Prezydent nie podał ręki premier Kopacz?
Prezydent nie podał ręki premier Kopacz? Fot. Renata Dąbrowska / Agencja Gazeta

Spotkanie prezydenta Andrzeja Dudy i premier Ewy Kopacz podczas uroczystości obchodów wybuchu II wojny światowej i agresji niemieckiej na Polskę, wywołało dużo emocji. Szefowa rządu, mimo wzniosłego momentu, nie przepuściła okazji, żeby w przemówieniu nawiązać do obecnej sytuacji politycznej, a prezydent Duda nie podał jej ręki na pożegnanie. Dwie najważniejsze osoby w państwie bawią się w piaskownicę? Tak twierdzi Jan Wojciech Piekarski, dyplomata i były ambasador.

REKLAMA
Prezydent zachował się niegrzecznie?
Te pozornie niewinne gesty pokazują, że na szczytach władzy nie obowiązują żadne standardy, a każda okazja stanowi dobry pretekst do zaognienia sytuacji między zwalczającymi się obozami politycznymi. Tak było dzisiaj podczas porannych uroczystości na Westerplatte. O tym, że prezydent nie uścisnął dłoni pani premier dziennikarze dowiedzieli się przypadkiem.
Kiedy zapytali ją o to, czy nie żałuje, że po raz kolejny, mimo tego że znalazła się z głową państwa w tym samym miejscu i czasie nie udało jej się porozmawiać z prezydentem, odpowiedziała, że nie był to dobry moment na dyskusję. Potem dodała, że nie przypomina sobie, żeby prezydent się z nią żegnał i podawał dłoń. – Uścisk dłoni?
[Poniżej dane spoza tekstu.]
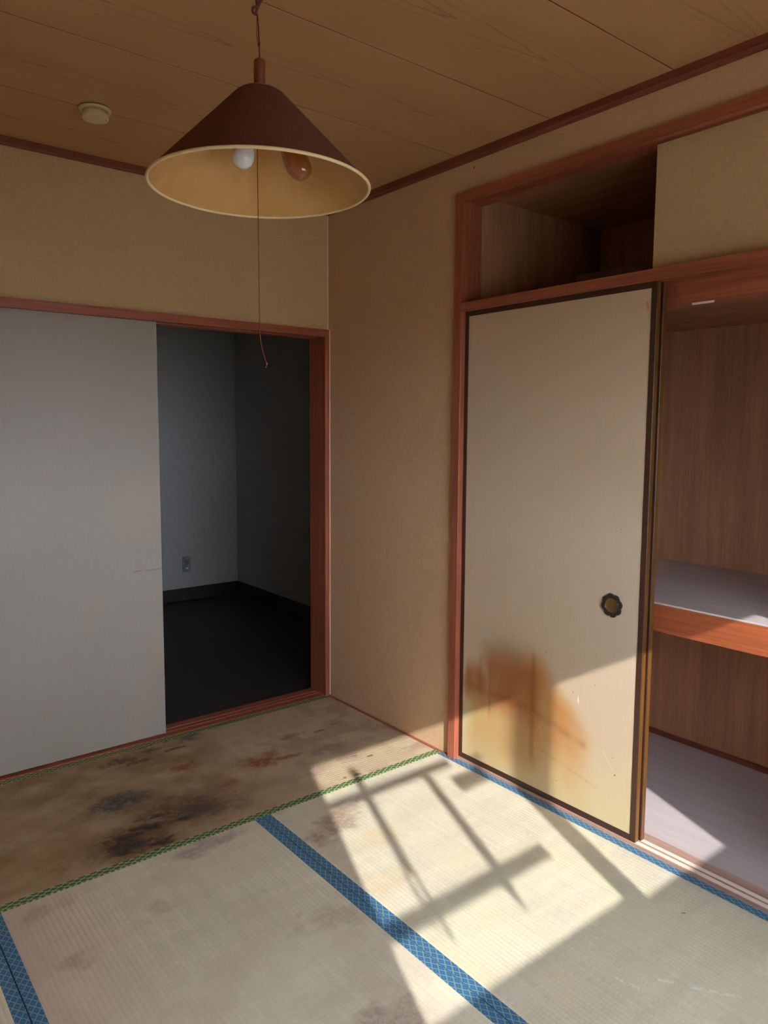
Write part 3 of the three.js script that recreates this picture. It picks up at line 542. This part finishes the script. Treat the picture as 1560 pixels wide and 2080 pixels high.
// ---------------------------------------------------------------- window in the wall behind the camera, and what stands outside it
{
  const w = new THREE.Group(); w.name = 'window_1'; scene.add(w); tag(w, 'two-sash sliding window behind the camera', 'window', S);
  const fr = (x0, x1, y0, y1, z0, z1, b, bb, bt) => [bx(x0, x0 + b, y0, y1, z0, z1, 'y'), bx(x1 - b, x1, y0, y1, z0, z1, 'y'), bx(x0 + b, x1 - b, y0, y0 + bb, z0, z1, 'x'), bx(x0 + b, x1 - b, y1 - bt, y1, z0, z1, 'x')];
  addMesh('window_frame', fr(-1.745, -0.345, 0.88, 1.735, 3.50, 3.588, 0.02, 0.02, 0.02), M.alu, w);
  const glass = new THREE.MeshPhysicalMaterial({ color: 0xffffff, roughness: 0.02, transmission: 1, thickness: 0, ior: 1.5 });
  for (const [x0, x1, z] of [[-1.725, -0.872, 3.52], [-0.90, -0.365, 3.563]]) {
    const l = x0 < -1 ? 0.035 : 0.045, s = addMesh('sash', fr(x0, x1, 0.90, 1.715, z - 0.012, z + 0.012, l, 0.027, x0 < -1 ? 0.040 : 0.018), M.alu, w);
    addMesh('pane', new THREE.BoxGeometry(x1 - x0 - 2 * l + 0.01, 0.77, 0.003).translate((x0 + x1) / 2, 1.308, z), glass, s);
  }
  tag(addMesh('ground', bx(-25, 25, -0.8, -0.45, 3.62, 40, 'x', 0), std({ color: C(132, 126, 112), roughness: 0.95 })), 'pale ground outside the window', 'ground', S);
  const r = thing('laundry_rack', [-1.488, 1.130, 3.72], 'metal laundry rack outside the window', 'rack');
  const X = (x) => x + 1.6, Y = (v) => v - 1.3;
  addMesh('rail', bx(X(-2.05), X(-1.28), Y(1.762), Y(1.796), -0.006, 0.006, 'x'), M.steel, r);
  addMesh('rail', bx(X(-1.905), X(-1.205), Y(1.374), Y(1.417), -0.006, 0.006, 'x'), M.steel, r);
  addMesh('post', [bx(X(-1.726), X(-1.694), Y(1.50), Y(1.895), -0.006, 0.006, 'y'), bx(X(-1.702), X(-1.692), Y(1.325), Y(1.50), -0.006, 0.006, 'y'), bx(X(-1.730), X(-1.721), Y(1.36), Y(1.50), -0.006, 0.006, 'y')], M.steel, r);
  addMesh('post', [bx(X(-1.438), X(-1.402), Y(1.40), Y(1.762), -0.006, 0.006, 'y'), prism([[X(-1.446), Y(1.376)], [X(-1.412), Y(1.376)], [X(-1.428), Y(1.297)]].reverse(), 'z', -0.006, 0.006)], M.steel, r);
  addMesh('clip_plate', bx(X(-1.325), X(-1.17), Y(1.657), Y(1.718), -0.006, 0.006, 'x'), M.steel, r);
  addMesh('clip_arm', bx(X(-1.19), X(-1.175), Y(1.70), Y(1.78), -0.006, 0.006, 'y'), M.steel, r);
  addMesh('wall_bracket', [bx(X(-2.05), X(-2.02), Y(1.762), Y(1.796), -0.128, 0.006, 'z'), bx(X(-2.05), X(-2.02), Y(1.6), Y(1.762), -0.128, -0.10, 'y')], M.steel, r);
}

renderer.render(scene, camera);
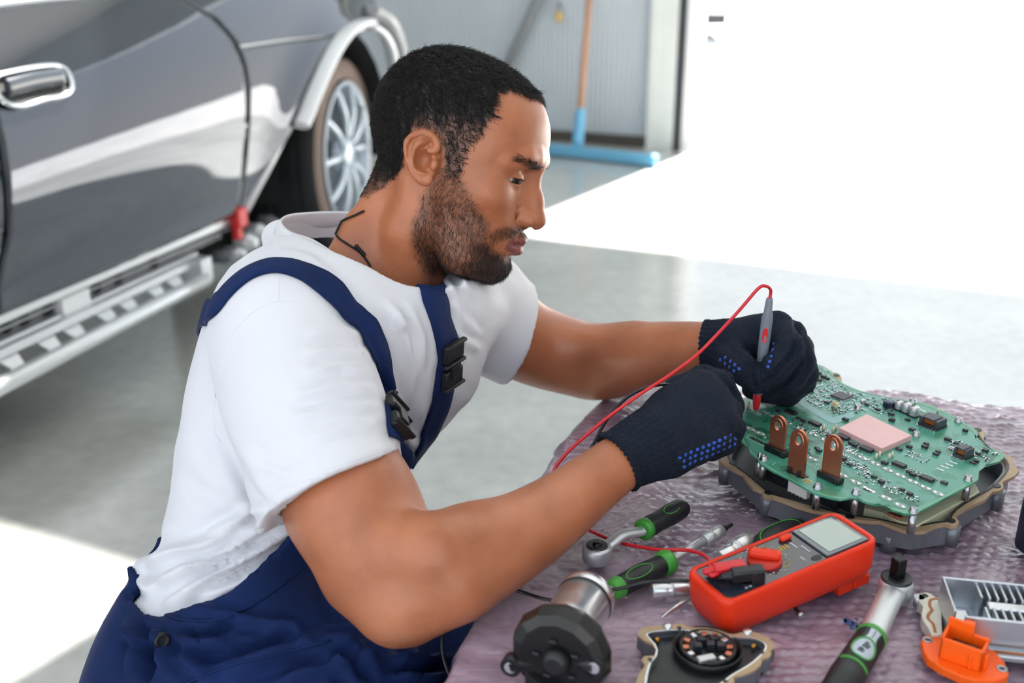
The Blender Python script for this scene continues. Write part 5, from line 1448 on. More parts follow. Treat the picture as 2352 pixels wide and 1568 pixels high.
for x, y in ((1765, 1131), (1684, 1062), (1952, 1186), (2184, 1195), (2289, 1115), (2246, 986), (1921, 861)):
    c = PZ(x, y, ZF+.0004); q = MB(); q.lathe(c-ZU*.0002, ZU, [(0, .0040), (.0006, .0040)], n=18); q.build('flange_hole', M_seal, BRD)
# inside: cream frame, white connector, standoffs, dark blocks
q = MB(); q.prism(xy([(1985, 1166), (2030, 1176), (2060, 1195), (2108, 1206), (2250, 1128), (2235, 1100), (2100, 1140), (1990, 1140)], ZF+.002), ZF-.010, ZF+.002, bev=.001); q.build('cream_frame', M_cream, BRD)
q = MB(); q.box(BZ(1829, 1124, ZF+.008)+E2*.004, (.022, .006, .013), FB, bev=.001)
for k in range(5): q.box(BZ(1829, 1124, ZF+.001)+E2*.001+E1*(-.009+.0045*k), (.0012, .003, .012), FB)
q.build('white_connector', M_whitep, BRD)
for a, b in (((1775, 1100), .026), ((1890, 1150), .022), ((1925, 1156), .02)):
    q = MB(); q.box(BZ(*a, ZF+.004)+E2*.012, (b, .016, .014), FB, bev=.002); q.build('inner_block', M_cav, BRD)
for k in range(2):
    q = MB(); q.box(BZ(2048+k*14, 1182+k*5, ZF+.009)+E2*.004, (.007, .012, .0025), FB, bev=.0006); q.build('copper_bar', M_copper, BRD)
SCREWS = [(1754, 1056), (1878, 1121), (1966, 1133), (2224, 1102), (2104, 1000), (2201, 968), (2096, 924), (1970, 939), (1745, 1049), (2098, 1176)]
for i, (x, y) in enumerate(SCREWS):
    c = BZ(x, y)
    q = MB(); q.lathe(c-ZU*.020, ZU, [(0, .0036), (.0184, .0031)], n=14); q.build('standoff', M_steel, BRD)
    r = .0033 if i != 8 else .0020
    q = MB(); q.lathe(c, ZU, [(0, r*1.25), (.0012, r*1.25), (.0013, r), (.0035, r), (.0045, r*.75), (.0047, r*.45), (.0032, r*.38), (.0032, 0.0)], n=20, cap=False); q.build('screw', M_steel, BRD)
# the board itself
q = MB(); q.prism([tuple(p) for p in PCP], ZB-.0018, ZB)
M_pcb = pcb_mat(); PCB = q.build('green_board', M_pcb, BRD)
def on(q, x, y, sz, dz=0.0, bev=.0004, M=None, z=ZB): q.box(BZ(x, y, z)+ZU*(sz[2]/2+dz), sz, M or FB, bev=bev, seg=1)
M_band = mat('pale_teal_band', srgb(122, 172, 170), rough=.3)
q = MB()
q.prism(xy(fC((800, 600), (860, 590), (1010, 700), (1180, 800), (1330, 880), (1400, 905), (1700, 815), (1720, 900), (1430, 1000), (1330, 985), (1100, 840), (900, 720), (790, 660)), ZB), ZB+.00005, ZB+.00025); q.build('ground_band', M_band, BRD)
edge_ = offset_poly(PCP, .0022)
q = MB(); ring_prism(q, PCP*.9997+PCP.mean(0)*.0003, offset_poly(PCP, .0016), ZB+.0000, ZB+.0002); q.build('edge_band', mat('pale_green_edge', srgb(96, 160, 130), rough=.35), BRD)
# copper tabs
def tab(x, y, h_, base, w=.0185):
    c = BZ(x, y); th = .0026; prof = [(-w/2, 0), (w/2, 0), (w/2, h_-w*.5)]+[(w/2*math.cos(a), h_-w*.5+w*.5*math.sin(a)) for a in np.linspace(0, PI, 11)[1:-1]]+[(-w/2, h_-w*.5)]
    hc = (0, h_-w*.56); hr = (w*.19, w*.25)
    bm = bmesh.new(); n = 24
    def ring(off, rx, ry): return [bm.verts.new(tuple(c+E1*(hc[0]+rx*math.cos(a))+ZU*(hc[1]+ry*math.sin(a))+E2*off)) for a in np.linspace(0, 2*PI, n+1)[:-1]]
    # resample outline by angle about the hole so the plate is one closed strip
    def ray_out(a):
        d = np.array([math.cos(a), math.sin(a)]); best = None
        for i in range(len(prof)):
            p, r = np.array(prof[i])-hc, np.array(prof[(i+1) % len(prof)])-hc; e = r-p
            den = d[0]*e[1]-d[1]*e[0]
            if abs(den) < 1e-12: continue
            t = (p[0]*e[1]-p[1]*e[0])/den; s = (p[0]*d[1]-p[1]*d[0])/den
            if t > 0 and -1e-9 <= s <= 1+1e-9 and (best is None or t < best): best = t
        return d*best+hc
    angs = sorted(list(np.linspace(0, 2*PI, 41)[:-1])+[math.atan2(-hc[1], w/2) % (2*PI), math.atan2(-hc[1], -w/2) % (2*PI)])
    n = len(angs); rows = []
    for off, kind in ((-th/2, 'o'), (-th/2, 'r2'), (-th/2-.0006, 'r1'), (-th/2-.0006, 'h'), (th/2, 'h'), (th/2, 'o')):
        row = []
        for a in angs:
            if kind == 'o': u, v_ = ray_out(a)
            else:
                k = {'h': 1.0, 'r1': 1.55, 'r2': 1.7}[kind]; u, v_ = hc[0]+hr[0]*k*math.cos(a), hc[1]+hr[1]*k*math.sin(a)
            row.append(bm.verts.new(tuple(c+E1*u+ZU*v_+E2*off)))
        rows.append(row)
    rows.append(rows[0])
    for A, B in zip(rows, rows[1:]):
        for i in range(n):
            j = (i+1) % n; bm.faces.new((A[i], A[j], B[j], B[i]))
    q = MB(); q.bm.free(); q.bm = bm
    t = q.build('copper_tab', M_copper, BRD)
    q = MB()
    if base: on(q, x, y, (.0245, .0085, .0065), 0, .0008); on(q, x+12, y+10, (.003, .003, .005), 0, .0005)
    else:
        for s in (-1, 1): q.box(c+E1*s*.0085*.6-E2*.003+ZU*.002, (.003, .003, .008), FB, bev=.0005)
        q.box(c+E2*.001+ZU*.0002, (.022, .008, .0006), FB)
    q.build('tab_base', M_seal, t)
tab(1783, 1041, .0395, True); tab(1828, 1088, .0445, False); tab(1906, 1102, .0450, True)
# pink thermal pad
pad = [PZ(1926, 983, ZB+.0055), PZ(1991, 951, ZB+.0055), PZ(2094, 1000, ZB+.0055), PZ(2026, 1030, ZB+.0055)]
q = MB(); q.prism([tuple(p[:2]) for p in pad], ZB+.0003, ZB+.0060, bev=.0005); q.build('thermal_pad', mat('pink_thermal_pad', srgb(226, 180, 178), rough=.38, noise=.07, nscale=120), BRD)
# chips with legs
def chip(x, y, a, b, h_, legs=0, four=False, tilt=None):
    q = MB(); on(q, x, y, (a, b, h_), .0004, .0003); ch = q.build('chip', M_chip, BRD)
    if legs:
        q = MB(); c = BZ(x, y)
        for k in range(legs):
            o = E1*(-a/2+a*(k+.5)/legs)
            for s in (-1, 1): q.box(c+o+E2*s*(b/2+.0006)+ZU*.0006, (a/legs*.45, .0022, .0009), FB)
        if four:
            for k in range(legs):
                o = E2*(-b/2+b*(k+.5)/legs)
                for s in (-1, 1): q.box(c+o+E1*s*(a/2+.0006)+ZU*.0006, (.0022, b/legs*.45, .0009), FB)
        q.build('chip_legs', M_solder, ch)
chip(1933, 911, .0175, .0175, .0016, 20, True)
for x, y in [fA((925, 155))[0], fA((1210, 290))[0], fA((1545, 455))[0], fA((1830, 600))[0], fB((370, 915))[0], fB((650, 1055))[0]]: chip(x, y, .0128, .0066, .0028, 9)
chip(*fC((1045, 415))[0], .0078, .0056, .0016, 7)
SMALL = fA((1235, 580), (1260, 610), (1550, 710), (1625, 775), (1650, 525), (1690, 555), (1375, 430), (1575, 235), (1060, 255), (1015, 222), (765, 140))+fB((470, 735), (370, 755), (640, 705), (625, 735), (760, 780), (735, 805), (855, 660), (940, 695), (290, 405), (305, 465), (455, 460), (500, 560), (1030, 572), (155, 355), (465, 985), (508, 1015), (820, 1090), (120, 1035), (190, 1085), (400, 1160), (475, 1205), (225, 895), (1160, 800), (1230, 770), (1140, 880), (1105, 890))+fC((1185, 355), (1065, 520), (1300, 690), (1190, 255), (1060, 200), (1040, 300), (1310, 335), (1250, 310), (1900, 720), (2270, 960))
for i, (x, y) in enumerate(SMALL):
    q = MB(); s = .0038+.0016*((i*7) % 5)/5
    on(q, x, y, (s*1.15, s*.85, .0019+.0009*(i % 3)/2), .0002, .0002); o_ = q.build('small_component', M_chip, BRD)
    q = MB()
    for sx in (-1, 0, 1): q.box(BZ(x, y)+E1*sx*s*.36-E2*s*.5+ZU*.0005, (s*.16, s*.3, .0008), FB)
    q.build('component_legs', M_solder, o_)
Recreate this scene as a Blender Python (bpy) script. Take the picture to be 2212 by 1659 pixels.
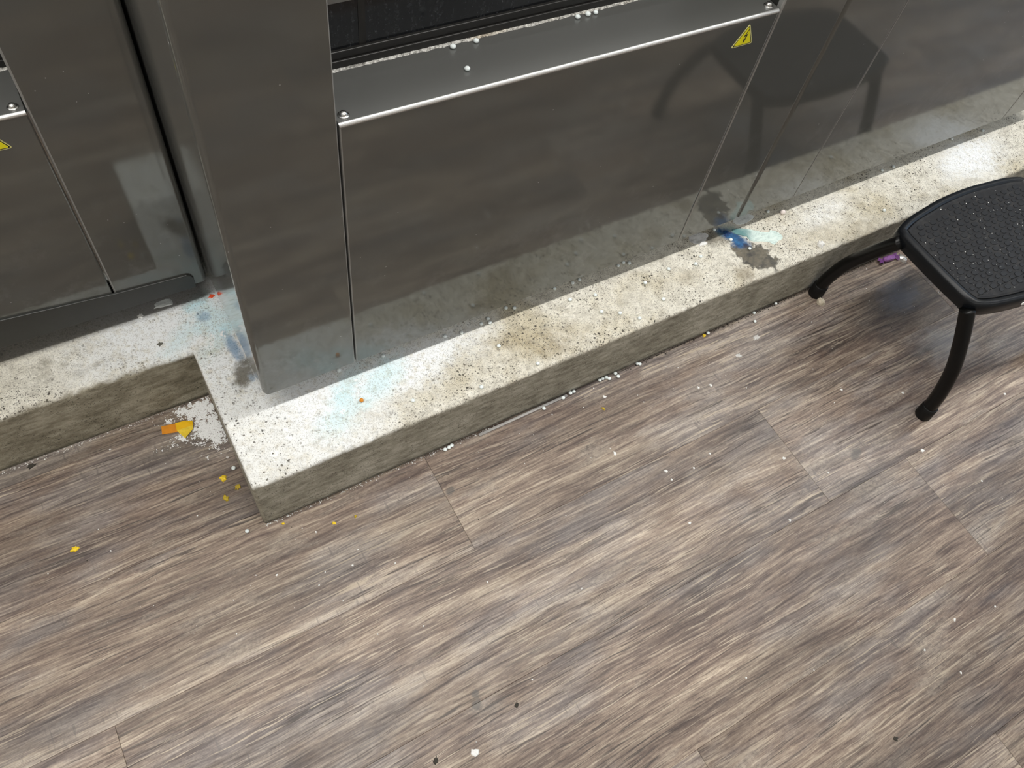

Nie przypominam sobie – powiedziała premier. Sprawa szybko nabrała rozgłosu, do tego stopnia, że prezydent poczuł się w obowiązku odpowiedzieć na stawiane mu zarzuty.
Prezydent napisał, że przywitał się z premier Kopacz, to samo miał zrobić po zakończeniu uroczystości. Nie był to uścisk dłoni, ale prezydent zapewnił, że dwukrotnie ukłonił się szefowej Platformy.
Prezydent Duda popełnił błąd, ale premier nie jest lepsza
Jan Wojciech Piekarski, dyplomata i były ambasador Polski w Belgii, Luksemburgu oraz Izraelu uważa, że w tym przypadku prezydent powinien zachować się inaczej. Opowiada nam, jak sprawa uścisku dłoni wyglądała z jego perspektywy. – Prezydent dopuścił się ewidentnego błędu, chociaż przyznam, że okoliczności całego zajścia były dosyć dziwne. W momencie kiedy zakończyły się dzisiejsze uroczystości, prawdopodobnie prezydent Gdańska, o ile mogłem to dobrze z tyłu zobaczyć, podszedł do prezydenta z małą dziewczynką.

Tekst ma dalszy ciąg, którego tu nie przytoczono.